*DATA PROVIDED*.
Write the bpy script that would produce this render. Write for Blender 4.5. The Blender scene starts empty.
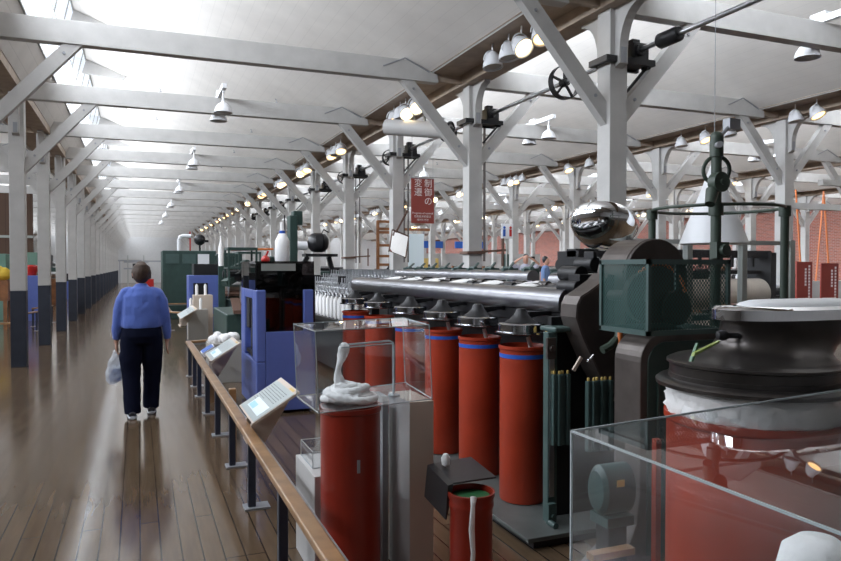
import bpy, bmesh, math, random
from mathutils import Vector, Matrix
R = random.Random(7)
PI = math.pi
sc = bpy.context.scene
C = sc.collection

# ------------------------------------------------------------------ camera, world, light, exposure
EYE = 1.55
YAW = math.radians(21.98)
PITCH = math.atan(14.5 / 700)
cam_d = bpy.data.cameras.new('camera')
cam_d.sensor_width = 36; cam_d.lens = 700 / 841 * 36
cam_d.clip_start = .02; cam_d.clip_end = 400
cam = bpy.data.objects.new('camera', cam_d); C.objects.link(cam)
cam.location = (0, 0, EYE); cam.rotation_euler = (PI / 2 - PITCH, 0, -YAW)
sc.camera = cam
vs = sc.view_settings
vs.view_transform = 'Standard'; vs.look = 'None'; vs.gamma = 1; vs.use_curve_mapping = False
vs.exposure = 0.16
sc.cycles.transparent_max_bounces = 32
w = bpy.data.worlds.new('world'); sc.world = w; w.use_nodes = True
w.node_tree.nodes['Background'].inputs[0].default_value = (.86, .92, 1, 1)
w.node_tree.nodes['Background'].inputs[1].default_value = 1.7

BAYS = [-13.96 + 6.13 * 0, -7.83, -1.7, 4.43, 10.56, 16.69, 22.82]     # left valley of each saw-tooth bay
PITCHY = 3.2
Y0 = 5.9
YA, YB = -7.0, 70.0
for i, x in enumerate(BAYS):                                       # daylight just outside each north light
    a = bpy.data.lights.new('skylight_daylight', 'AREA'); a.shape = 'RECTANGLE'
    a.size = YB - 2; a.size_y = .55; a.energy = 2500 if x > -12 else 1200; a.spread = math.radians(180)
    a.color = (.96, .98, 1)
    o = bpy.data.objects.new('skylight_daylight', a); C.objects.link(o)
    # pane runs from (x+.38, 4.79) to (x+.67, 6.1); push the light out to the left of it
    n = Vector((1.31, 0, -.29)).normalized()                        # into the room
    p = Vector((x + .45, (1.0 + YB) / 2, 5.10)) - n * .12
    zc = -n; xc = Vector((0, 1, 0)); yc = zc.cross(xc)
    o.matrix_world = Matrix.Translation(p) @ Matrix((xc, yc, zc)).transposed().to_4x4()

# ------------------------------------------------------------------ materials
def N(nt, t, **k):
    n = nt.nodes.new(t)
    for a, b in k.items(): setattr(n, a, b)
    return n
def mat(name, col, rough=.6, metal=0, spec=.5, var=.0, vscale=6, bump=0, bscale=40, coat=0, emit=None, es=1, sheen=0, trans=0, aniso=0):
    m = bpy.data.materials.new(name); m.use_nodes = True; nt = m.node_tree
    b = nt.nodes['Principled BSDF']
    col = tuple(col) + (1,)
    b.inputs['Base Color'].default_value = col
    b.inputs['Roughness'].default_value = rough
    b.inputs['Metallic'].default_value = metal
    b.inputs['Specular IOR Level'].default_value = spec
    b.inputs['Coat Weight'].default_value = coat
    b.inputs['Coat Roughness'].default_value = .08
    b.inputs['Sheen Weight'].default_value = sheen
    b.inputs['Transmission Weight'].default_value = trans
    if emit: 
        b.inputs['Emission Color'].default_value = tuple(emit) + (1,); b.inputs['Emission Strength'].default_value = es
    tc = N(nt, 'ShaderNodeTexCoord')
    if var:
        nz = N(nt, 'ShaderNodeTexNoise'); nz.inputs['Scale'].default_value = vscale; nz.inputs['Detail'].default_value = 6
        nt.links.new(tc.outputs['Object'], nz.inputs['Vector'])
        mr = N(nt, 'ShaderNodeMapRange'); mr.inputs[1].default_value = .3; mr.inputs[2].default_value = .7
        mr.inputs[3].default_value = 1 - var; mr.inputs[4].default_value = 1 + var
        nt.links.new(nz.outputs[0], mr.inputs[0])
        mx = N(nt, 'ShaderNodeVectorMath', operation='SCALE'); mx.inputs[0].default_value = col[:3]
        nt.links.new(mr.outputs[0], mx.inputs['Scale']); nt.links.new(mx.outputs[0], b.inputs['Base Color'])
    if bump:
        nz = N(nt, 'ShaderNodeTexNoise'); nz.inputs['Scale'].default_value = bscale; nz.inputs['Detail'].default_value = 4
        nt.links.new(tc.outputs['Object'], nz.inputs['Vector'])
        bp = N(nt, 'ShaderNodeBump'); bp.inputs['Strength'].default_value = bump; bp.inputs['Distance'].default_value = .01
        nt.links.new(nz.outputs[0], bp.inputs['Height']); nt.links.new(bp.outputs[0], b.inputs['Normal'])
    return m
def floor_mat():
    m = mat('varnished_floorboards', (.2, .14, .1), .2, spec=.35); nt = m.node_tree; b = nt.nodes['Principled BSDF']
    tc = N(nt, 'ShaderNodeTexCoord'); mp = N(nt, 'ShaderNodeMapping'); mp.inputs['Rotation'].default_value = (0, 0, PI / 2)
    nt.links.new(tc.outputs['Object'], mp.inputs[0])
    br = N(nt, 'ShaderNodeTexBrick'); br.offset = .37; br.offset_frequency = 3
    br.inputs['Color1'].default_value = (.128, .086, .052, 1); br.inputs['Color2'].default_value = (.108, .072, .044, 1)
    br.inputs['Mortar'].default_value = (.03, .02, .013, 1); br.inputs['Scale'].default_value = 1
    br.inputs['Brick Width'].default_value = 1.9; br.inputs['Row Height'].default_value = .105; br.inputs['Mortar Size'].default_value = .0045
    nt.links.new(mp.outputs[0], br.inputs['Vector'])
    nz = N(nt, 'ShaderNodeTexNoise'); nz.inputs['Scale'].default_value = 3; nz.inputs['Detail'].default_value = 5
    mp2 = N(nt, 'ShaderNodeMapping'); mp2.inputs['Scale'].default_value = (6, .6, 1)
    nt.links.new(tc.outputs['Object'], mp2.inputs[0]); nt.links.new(mp2.outputs[0], nz.inputs['Vector'])
    mr = N(nt, 'ShaderNodeMapRange'); mr.inputs[1].default_value = .3; mr.inputs[2].default_value = .7; mr.inputs[3].default_value = .88; mr.inputs[4].default_value = 1.14
    nt.links.new(nz.outputs[0], mr.inputs[0])
    mx = N(nt, 'ShaderNodeVectorMath', operation='SCALE'); nt.links.new(br.outputs[0], mx.inputs[0]); nt.links.new(mr.outputs[0], mx.inputs['Scale'])
    nt.links.new(mx.outputs[0], b.inputs['Base Color'])
    mr2 = N(nt, 'ShaderNodeMapRange'); mr2.inputs[1].default_value = .3; mr2.inputs[2].default_value = .7; mr2.inputs[3].default_value = .11; mr2.inputs[4].default_value = .17
    nt.links.new(nz.outputs[0], mr2.inputs[0]); nt.links.new(mr2.outputs[0], b.inputs['Roughness'])
    nz2 = N(nt, 'ShaderNodeTexNoise'); nz2.inputs['Scale'].default_value = 1.2; nz2.inputs['Detail'].default_value = 0
    nt.links.new(tc.outputs['Object'], nz2.inputs['Vector'])
    ad = N(nt, 'ShaderNodeMath', operation='MULTIPLY_ADD'); ad.inputs[1].default_value = -.6
    nt.links.new(br.outputs['Fac'], ad.inputs[0]); nt.links.new(nz2.outputs[0], ad.inputs[2])
    bp = N(nt, 'ShaderNodeBump'); bp.inputs['Strength'].default_value = .12; bp.inputs['Distance'].default_value = .004
    nt.links.new(ad.outputs[0], bp.inputs['Height']); nt.links.new(bp.outputs[0], b.inputs['Normal'])
    return m
def board_mat(name, col, axis, pitch, rough=.75, line=.72, var=.05):
    """painted boards: thin seams every `pitch` metres along `axis`"""
    m = mat(name, col, rough, var=var, vscale=2.5); nt = m.node_tree; b = nt.nodes['Principled BSDF']
    tc = N(nt, 'ShaderNodeTexCoord'); sp = N(nt, 'ShaderNodeSeparateXYZ'); nt.links.new(tc.outputs['Object'], sp.inputs[0])
    dv = N(nt, 'ShaderNodeMath', operation='DIVIDE'); dv.inputs[1].default_value = pitch; nt.links.new(sp.outputs[axis], dv.inputs[0])
    fr = N(nt, 'ShaderNodeMath', operation='FRACT'); nt.links.new(dv.outputs[0], fr.inputs[0])
    gt = N(nt, 'ShaderNodeMath', operation='GREATER_THAN'); gt.inputs[1].default_value = .965; nt.links.new(fr.outputs[0], gt.inputs[0])
    src = b.inputs['Base Color'].links[0].from_socket
    mr = N(nt, 'ShaderNodeMapRange'); mr.inputs[3].default_value = 1; mr.inputs[4].default_value = line; nt.links.new(gt.outputs[0], mr.inputs[0])
    mx = N(nt, 'ShaderNodeVectorMath', operation='SCALE'); nt.links.new(src, mx.inputs[0]); nt.links.new(mr.outputs[0], mx.inputs['Scale'])
    nt.links.new(mx.outputs[0], b.inputs['Base Color'])
    return m
def brick_mat():
    m = mat('red_brick', (.3, .1, .07), .85); nt = m.node_tree; b = nt.nodes['Principled BSDF']
    tc = N(nt, 'ShaderNodeTexCoord'); mp = N(nt, 'ShaderNodeMapping'); mp.inputs['Rotation'].default_value = (PI / 2, 0, PI / 2)
    sp = N(nt, 'ShaderNodeSeparateXYZ'); cb = N(nt, 'ShaderNodeCombineXYZ')
    nt.links.new(tc.outputs['Object'], sp.inputs[0]); nt.links.new(sp.outputs['Y'], cb.inputs['X']); nt.links.new(sp.outputs['Z'], cb.inputs['Y'])
    br = N(nt, 'ShaderNodeTexBrick'); br.inputs['Color1'].default_value = (.32, .10, .07, 1); br.inputs['Color2'].default_value = (.22, .075, .055, 1)
    br.inputs['Mortar'].default_value = (.35, .30, .27, 1); br.inputs['Scale'].default_value = 1
    br.inputs['Brick Width'].default_value = .22; br.inputs['Row Height'].default_value = .07; br.inputs['Mortar Size'].default_value = .006
    nt.links.new(cb.outputs[0], br.inputs['Vector']); nt.links.new(br.outputs[0], b.inputs['Base Color'])
    return m
def clear_mat(name, tint=(.97, .985, 1), refl=1.0, ior=1.49, base=0.0, haze=0.0, hazecol=(.8, .85, .9)):
    m = bpy.data.materials.new(name); m.use_nodes = True; nt = m.node_tree; nt.nodes.clear()
    out = N(nt, 'ShaderNodeOutputMaterial'); tr = N(nt, 'ShaderNodeBsdfTransparent'); tr.inputs[0].default_value = tint + (1,)
    gl = N(nt, 'ShaderNodeBsdfGlossy'); gl.inputs['Roughness'].default_value = .01; gl.inputs[0].default_value = (refl, refl, refl, 1)
    fr = N(nt, 'ShaderNodeFresnel'); fr.inputs[0].default_value = ior
    mx = N(nt, 'ShaderNodeMixShader'); ge = N(nt, 'ShaderNodeNewGeometry'); mb = N(nt, 'ShaderNodeMath', operation='MULTIPLY'); ib = N(nt, 'ShaderNodeMath', operation='SUBTRACT'); ib.inputs[0].default_value = 1
    nt.links.new(ge.outputs['Backfacing'], ib.inputs[1]); nt.links.new(fr.outputs[0], mb.inputs[0]); nt.links.new(ib.outputs[0], mb.inputs[1])
    nt.links.new(mb.outputs[0], mx.inputs[0]); nt.links.new(tr.outputs[0], mx.inputs[1]); nt.links.new(gl.outputs[0], mx.inputs[2])
    last = mx
    if haze:
        df = N(nt, 'ShaderNodeBsdfDiffuse'); df.inputs[0].default_value = hazecol + (1,)
        m2 = N(nt, 'ShaderNodeMixShader'); m2.inputs[0].default_value = haze
        nt.links.new(mx.outputs[0], m2.inputs[1]); nt.links.new(df.outputs[0], m2.inputs[2]); last = m2
    nt.links.new(last.outputs[0], out.inputs[0])
    return m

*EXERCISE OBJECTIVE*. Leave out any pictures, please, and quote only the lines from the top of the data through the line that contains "C = sc.collection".

*CORRECT RESPONSE*.
Write the bpy script that would produce this render. Write for Blender 4.5. The Blender scene starts empty.
import bpy, bmesh, math, random
from mathutils import Vector, Matrix
R = random.Random(7)
PI = math.pi
sc = bpy.context.scene
C = sc.collection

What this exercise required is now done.